▶ [Task to complete]: Transcribe the lines from the start of the data below through the line with "MT['rubble_stone'], bank), kind='stuff')", word for word and nothing more.

________________________

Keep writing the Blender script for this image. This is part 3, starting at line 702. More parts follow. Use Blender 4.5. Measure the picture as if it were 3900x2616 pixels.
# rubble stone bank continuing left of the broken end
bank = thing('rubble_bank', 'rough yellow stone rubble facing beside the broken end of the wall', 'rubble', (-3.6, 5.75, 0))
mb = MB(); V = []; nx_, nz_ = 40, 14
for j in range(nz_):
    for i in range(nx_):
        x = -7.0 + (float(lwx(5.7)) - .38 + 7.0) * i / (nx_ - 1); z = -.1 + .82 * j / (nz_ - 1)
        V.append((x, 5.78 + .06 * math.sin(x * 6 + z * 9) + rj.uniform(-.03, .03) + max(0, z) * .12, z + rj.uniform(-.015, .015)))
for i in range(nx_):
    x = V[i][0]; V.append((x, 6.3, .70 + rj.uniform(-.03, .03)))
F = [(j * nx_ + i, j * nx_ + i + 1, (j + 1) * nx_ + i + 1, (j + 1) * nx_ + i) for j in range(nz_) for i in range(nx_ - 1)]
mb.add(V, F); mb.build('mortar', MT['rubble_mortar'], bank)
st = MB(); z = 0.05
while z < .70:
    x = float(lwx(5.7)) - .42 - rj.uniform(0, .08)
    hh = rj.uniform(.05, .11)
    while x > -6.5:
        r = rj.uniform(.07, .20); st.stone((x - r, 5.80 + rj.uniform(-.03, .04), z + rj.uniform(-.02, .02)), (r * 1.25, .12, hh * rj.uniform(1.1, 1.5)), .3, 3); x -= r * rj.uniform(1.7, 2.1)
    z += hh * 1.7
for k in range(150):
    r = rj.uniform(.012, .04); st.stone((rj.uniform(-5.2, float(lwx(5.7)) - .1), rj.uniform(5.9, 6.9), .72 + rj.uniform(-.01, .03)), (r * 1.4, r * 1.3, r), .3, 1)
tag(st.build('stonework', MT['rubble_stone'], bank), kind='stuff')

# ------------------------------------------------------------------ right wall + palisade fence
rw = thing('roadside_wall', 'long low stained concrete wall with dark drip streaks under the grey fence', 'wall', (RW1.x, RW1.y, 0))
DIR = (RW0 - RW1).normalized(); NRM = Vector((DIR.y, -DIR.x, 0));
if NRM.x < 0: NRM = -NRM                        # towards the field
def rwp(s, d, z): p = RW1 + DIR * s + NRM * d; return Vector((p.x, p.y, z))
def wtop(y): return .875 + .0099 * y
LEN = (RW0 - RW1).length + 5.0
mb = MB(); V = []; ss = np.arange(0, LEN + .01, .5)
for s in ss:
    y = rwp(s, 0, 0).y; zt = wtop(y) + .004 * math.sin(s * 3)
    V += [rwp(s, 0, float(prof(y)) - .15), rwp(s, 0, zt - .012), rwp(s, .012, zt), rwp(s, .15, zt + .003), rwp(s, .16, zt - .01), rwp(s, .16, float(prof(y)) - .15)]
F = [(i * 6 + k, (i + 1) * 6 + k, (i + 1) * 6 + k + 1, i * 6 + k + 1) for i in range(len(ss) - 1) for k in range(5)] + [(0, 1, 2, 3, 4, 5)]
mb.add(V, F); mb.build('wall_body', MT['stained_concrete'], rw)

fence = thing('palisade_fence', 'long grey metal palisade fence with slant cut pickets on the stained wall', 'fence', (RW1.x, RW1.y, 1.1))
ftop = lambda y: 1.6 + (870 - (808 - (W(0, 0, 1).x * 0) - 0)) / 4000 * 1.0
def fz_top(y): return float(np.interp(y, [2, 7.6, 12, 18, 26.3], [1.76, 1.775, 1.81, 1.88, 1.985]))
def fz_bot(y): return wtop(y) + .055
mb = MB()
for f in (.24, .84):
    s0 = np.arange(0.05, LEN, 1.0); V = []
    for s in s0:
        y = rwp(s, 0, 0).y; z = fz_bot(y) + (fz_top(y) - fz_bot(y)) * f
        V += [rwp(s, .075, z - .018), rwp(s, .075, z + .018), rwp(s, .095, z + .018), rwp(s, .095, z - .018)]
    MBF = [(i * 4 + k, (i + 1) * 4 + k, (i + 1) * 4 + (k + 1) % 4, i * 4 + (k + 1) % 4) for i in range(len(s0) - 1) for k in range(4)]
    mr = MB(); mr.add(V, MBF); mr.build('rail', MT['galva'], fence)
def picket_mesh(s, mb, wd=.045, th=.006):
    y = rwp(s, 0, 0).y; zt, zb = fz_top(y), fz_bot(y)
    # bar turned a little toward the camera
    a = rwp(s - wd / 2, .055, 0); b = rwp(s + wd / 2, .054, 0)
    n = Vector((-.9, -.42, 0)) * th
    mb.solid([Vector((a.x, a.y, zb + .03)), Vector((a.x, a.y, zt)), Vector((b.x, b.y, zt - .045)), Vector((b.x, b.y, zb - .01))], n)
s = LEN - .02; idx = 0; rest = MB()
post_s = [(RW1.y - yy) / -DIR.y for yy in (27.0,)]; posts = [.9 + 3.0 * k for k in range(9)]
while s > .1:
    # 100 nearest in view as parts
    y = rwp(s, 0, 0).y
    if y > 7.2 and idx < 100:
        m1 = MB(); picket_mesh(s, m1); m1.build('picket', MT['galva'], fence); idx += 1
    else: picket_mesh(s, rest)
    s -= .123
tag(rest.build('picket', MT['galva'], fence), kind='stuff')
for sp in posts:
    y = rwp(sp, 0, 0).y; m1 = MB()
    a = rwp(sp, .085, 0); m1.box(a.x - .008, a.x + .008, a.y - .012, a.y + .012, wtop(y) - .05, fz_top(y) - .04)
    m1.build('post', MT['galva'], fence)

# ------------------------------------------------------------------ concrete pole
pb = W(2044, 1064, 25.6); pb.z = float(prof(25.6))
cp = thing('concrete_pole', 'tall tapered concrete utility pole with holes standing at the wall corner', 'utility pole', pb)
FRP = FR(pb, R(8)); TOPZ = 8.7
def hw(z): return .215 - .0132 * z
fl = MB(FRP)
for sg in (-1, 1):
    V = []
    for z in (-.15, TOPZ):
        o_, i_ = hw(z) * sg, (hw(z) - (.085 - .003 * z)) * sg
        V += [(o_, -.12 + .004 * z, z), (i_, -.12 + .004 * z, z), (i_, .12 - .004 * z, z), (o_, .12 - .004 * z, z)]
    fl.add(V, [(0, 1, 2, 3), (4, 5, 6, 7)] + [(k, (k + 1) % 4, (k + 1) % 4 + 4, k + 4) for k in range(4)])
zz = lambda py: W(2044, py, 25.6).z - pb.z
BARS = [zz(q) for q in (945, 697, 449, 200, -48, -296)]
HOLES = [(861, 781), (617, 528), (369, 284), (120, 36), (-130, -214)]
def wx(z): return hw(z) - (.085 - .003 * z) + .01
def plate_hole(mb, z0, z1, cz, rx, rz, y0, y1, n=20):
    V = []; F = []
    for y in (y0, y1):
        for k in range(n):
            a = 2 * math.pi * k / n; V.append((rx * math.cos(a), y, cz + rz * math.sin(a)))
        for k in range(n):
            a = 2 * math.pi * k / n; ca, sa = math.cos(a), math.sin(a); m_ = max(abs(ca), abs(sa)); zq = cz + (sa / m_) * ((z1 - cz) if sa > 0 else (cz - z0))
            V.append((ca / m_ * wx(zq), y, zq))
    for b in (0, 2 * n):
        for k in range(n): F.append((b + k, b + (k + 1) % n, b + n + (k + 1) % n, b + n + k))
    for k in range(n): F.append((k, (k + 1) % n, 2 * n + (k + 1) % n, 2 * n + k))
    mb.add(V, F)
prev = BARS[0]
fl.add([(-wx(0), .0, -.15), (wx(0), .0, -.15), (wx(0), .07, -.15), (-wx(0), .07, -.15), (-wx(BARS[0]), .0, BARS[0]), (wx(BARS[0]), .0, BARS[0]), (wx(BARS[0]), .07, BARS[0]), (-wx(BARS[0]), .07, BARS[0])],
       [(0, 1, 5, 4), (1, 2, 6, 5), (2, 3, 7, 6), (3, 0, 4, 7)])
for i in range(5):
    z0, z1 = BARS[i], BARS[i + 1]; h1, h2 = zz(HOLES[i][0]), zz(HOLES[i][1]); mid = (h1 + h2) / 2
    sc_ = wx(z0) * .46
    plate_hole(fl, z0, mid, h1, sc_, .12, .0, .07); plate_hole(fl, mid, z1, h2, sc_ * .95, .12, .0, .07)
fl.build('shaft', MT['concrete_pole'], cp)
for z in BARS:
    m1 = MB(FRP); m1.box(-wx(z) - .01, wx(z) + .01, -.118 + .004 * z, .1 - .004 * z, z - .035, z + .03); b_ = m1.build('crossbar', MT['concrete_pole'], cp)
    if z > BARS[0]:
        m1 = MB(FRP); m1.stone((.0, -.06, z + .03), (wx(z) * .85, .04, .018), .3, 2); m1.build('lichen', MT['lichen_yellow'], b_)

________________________

▶ [Solution for this task]:
Keep writing the Blender script for this image. This is part 3, starting at line 702. More parts follow. Use Blender 4.5. Measure the picture as if it were 3900x2616 pixels.
# rubble stone bank continuing left of the broken end
bank = thing('rubble_bank', 'rough yellow stone rubble facing beside the broken end of the wall', 'rubble', (-3.6, 5.75, 0))
mb = MB(); V = []; nx_, nz_ = 40, 14
for j in range(nz_):
    for i in range(nx_):
        x = -7.0 + (float(lwx(5.7)) - .38 + 7.0) * i / (nx_ - 1); z = -.1 + .82 * j / (nz_ - 1)
        V.append((x, 5.78 + .06 * math.sin(x * 6 + z * 9) + rj.uniform(-.03, .03) + max(0, z) * .12, z + rj.uniform(-.015, .015)))
for i in range(nx_):
    x = V[i][0]; V.append((x, 6.3, .70 + rj.uniform(-.03, .03)))
F = [(j * nx_ + i, j * nx_ + i + 1, (j + 1) * nx_ + i + 1, (j + 1) * nx_ + i) for j in range(nz_) for i in range(nx_ - 1)]
mb.add(V, F); mb.build('mortar', MT['rubble_mortar'], bank)
st = MB(); z = 0.05
while z < .70:
    x = float(lwx(5.7)) - .42 - rj.uniform(0, .08)
    hh = rj.uniform(.05, .11)
    while x > -6.5:
        r = rj.uniform(.07, .20); st.stone((x - r, 5.80 + rj.uniform(-.03, .04), z + rj.uniform(-.02, .02)), (r * 1.25, .12, hh * rj.uniform(1.1, 1.5)), .3, 3); x -= r * rj.uniform(1.7, 2.1)
    z += hh * 1.7
for k in range(150):
    r = rj.uniform(.012, .04); st.stone((rj.uniform(-5.2, float(lwx(5.7)) - .1), rj.uniform(5.9, 6.9), .72 + rj.uniform(-.01, .03)), (r * 1.4, r * 1.3, r), .3, 1)
tag(st.build('stonework', MT['rubble_stone'], bank), kind='stuff')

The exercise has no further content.